Business Building Corner


Giving is the cornerstone of network marketing


A study by James Fowler of the University of California, San Diego, and Nicholas Christakis of Harvard, published in the Proceedings of the National Academy of Science, shows that when one person behaves generously, it inspires observers to behave similarly later, toward different people. In fact, the researchers found that altruism could spread by three degrees—from person to person to person to person. “As a result,” they write, “each person in a network can influence dozens or even hundreds of people, some of whom he or she does not know and has not met.”

In network marketing, the ripple effect described above is what produces the most successful Independent Business Owners. When you give, you’re more likely to get back: Several studies, including work by sociologists Brent Simpson and Robb Willer, have suggested that when you give to others, your generosity is likely to be rewarded by others down the line—sometimes by the person you gave to, sometimes by someone else.

These exchanges promote a sense of trust and cooperation that strengthens our ties to others—and research has shown that having positive social interactions is central to good mental and physical health. As researcher John Cacioppo writes in his book Loneliness: Human Nature and the Need for Social Connection, “The more extensive the reciprocal altruism born of social connection... the greater the advance toward health, wealth, and happiness.”

What’s more, when we give to others, we don’t only make them feel closer to us; we also feel closer to them. “Being kind and generous leads you to perceive others more positively and more charitably,” writes Lyubomirsky in her book The How of Happiness, and this “fosters a heightened sense of interdependence and cooperation in your social community.” In network marketing, the result of someone feeling close and trustworthy is often a new enrollment.

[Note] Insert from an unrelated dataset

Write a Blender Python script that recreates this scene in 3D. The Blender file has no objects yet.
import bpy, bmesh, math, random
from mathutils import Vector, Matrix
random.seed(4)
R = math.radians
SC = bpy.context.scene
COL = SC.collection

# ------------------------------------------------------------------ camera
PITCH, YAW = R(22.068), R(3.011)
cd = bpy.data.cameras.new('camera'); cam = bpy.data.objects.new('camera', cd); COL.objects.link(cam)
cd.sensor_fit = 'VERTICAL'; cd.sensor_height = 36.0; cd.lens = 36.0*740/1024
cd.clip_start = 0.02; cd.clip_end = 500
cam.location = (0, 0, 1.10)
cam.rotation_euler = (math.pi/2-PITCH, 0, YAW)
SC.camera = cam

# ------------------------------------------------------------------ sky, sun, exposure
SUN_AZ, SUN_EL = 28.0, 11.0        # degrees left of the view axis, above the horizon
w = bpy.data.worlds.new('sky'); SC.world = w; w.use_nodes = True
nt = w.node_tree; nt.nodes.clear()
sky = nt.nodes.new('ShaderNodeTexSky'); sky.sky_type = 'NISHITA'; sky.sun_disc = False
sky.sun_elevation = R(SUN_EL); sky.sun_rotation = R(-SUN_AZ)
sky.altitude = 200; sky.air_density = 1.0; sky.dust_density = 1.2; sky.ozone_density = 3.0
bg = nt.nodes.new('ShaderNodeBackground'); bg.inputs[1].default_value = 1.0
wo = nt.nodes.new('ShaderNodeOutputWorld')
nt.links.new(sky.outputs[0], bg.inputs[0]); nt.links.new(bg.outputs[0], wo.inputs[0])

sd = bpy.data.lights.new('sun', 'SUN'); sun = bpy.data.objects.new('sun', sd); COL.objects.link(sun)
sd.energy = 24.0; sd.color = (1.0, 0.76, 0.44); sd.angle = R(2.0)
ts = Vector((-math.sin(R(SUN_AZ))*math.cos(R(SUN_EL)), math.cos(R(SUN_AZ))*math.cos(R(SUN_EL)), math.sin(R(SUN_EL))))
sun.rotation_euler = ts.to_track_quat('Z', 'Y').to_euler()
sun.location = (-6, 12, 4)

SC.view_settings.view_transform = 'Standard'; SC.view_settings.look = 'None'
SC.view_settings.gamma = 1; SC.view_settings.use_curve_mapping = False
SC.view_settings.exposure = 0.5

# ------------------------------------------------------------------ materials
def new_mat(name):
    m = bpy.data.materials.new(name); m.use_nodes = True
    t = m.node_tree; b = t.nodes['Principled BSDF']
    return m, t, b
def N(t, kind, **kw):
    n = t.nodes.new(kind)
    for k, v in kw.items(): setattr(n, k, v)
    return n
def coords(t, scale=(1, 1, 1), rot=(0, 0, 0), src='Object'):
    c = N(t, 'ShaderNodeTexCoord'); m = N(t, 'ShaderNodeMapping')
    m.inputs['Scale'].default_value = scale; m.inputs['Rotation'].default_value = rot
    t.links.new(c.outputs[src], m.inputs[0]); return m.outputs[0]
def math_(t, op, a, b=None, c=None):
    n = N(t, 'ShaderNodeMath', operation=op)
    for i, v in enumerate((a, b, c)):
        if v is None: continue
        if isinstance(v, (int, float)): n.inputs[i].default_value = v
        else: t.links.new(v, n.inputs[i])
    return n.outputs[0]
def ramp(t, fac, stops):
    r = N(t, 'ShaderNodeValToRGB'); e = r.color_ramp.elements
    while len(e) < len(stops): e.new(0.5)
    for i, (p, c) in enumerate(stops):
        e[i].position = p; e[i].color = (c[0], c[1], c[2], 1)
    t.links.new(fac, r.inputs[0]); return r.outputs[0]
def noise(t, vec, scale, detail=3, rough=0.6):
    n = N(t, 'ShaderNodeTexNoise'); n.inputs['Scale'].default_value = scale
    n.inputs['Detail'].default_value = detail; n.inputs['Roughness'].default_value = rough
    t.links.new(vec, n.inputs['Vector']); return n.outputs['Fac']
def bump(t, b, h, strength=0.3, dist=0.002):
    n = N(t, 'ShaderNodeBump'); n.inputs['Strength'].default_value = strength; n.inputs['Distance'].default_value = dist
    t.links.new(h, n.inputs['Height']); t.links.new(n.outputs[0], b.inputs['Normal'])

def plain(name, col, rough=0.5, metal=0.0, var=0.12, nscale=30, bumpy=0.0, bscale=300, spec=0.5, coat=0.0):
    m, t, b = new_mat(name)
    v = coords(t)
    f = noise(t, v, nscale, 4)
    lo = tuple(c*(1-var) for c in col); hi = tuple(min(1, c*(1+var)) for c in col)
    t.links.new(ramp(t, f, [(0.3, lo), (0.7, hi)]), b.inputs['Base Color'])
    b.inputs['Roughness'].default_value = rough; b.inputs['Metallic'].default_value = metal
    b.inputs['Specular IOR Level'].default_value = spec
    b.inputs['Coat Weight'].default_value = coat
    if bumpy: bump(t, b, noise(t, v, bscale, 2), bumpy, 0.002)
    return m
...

In a 2006 study, Jorge Moll and colleagues at the National Institutes of Health found that when people give to charities, it activates regions of the brain associated with pleasure, social connection, and trust, creating a “warm glow” effect. Scientists also believe that altruistic behavior releases endorphins in the brain, producing the positive feeling known as the “helper’s high.”

At LifePharm Global Network, we hear and read endorsements every day from Independent Business Owners who reflect the “helper’s high.” IBOs don’t help others by giving away money; instead, the gift is the opportunity and knowledge of how to make money with some of the most effective and amazing products ever made available.

The feeling is duplicated each time an IBO sees the improved health and financial well-being of someone who embraces LPGN. There’s nothing that compares with the feeling of helping people transform their lives in every way—in LPGN terms, this means evolving in the five areas represented by the arrows in the company logo: emotional, physical, mental, financial and ethical. Sponsoring is one form of altruism—Why not double your efforts during this season of giving?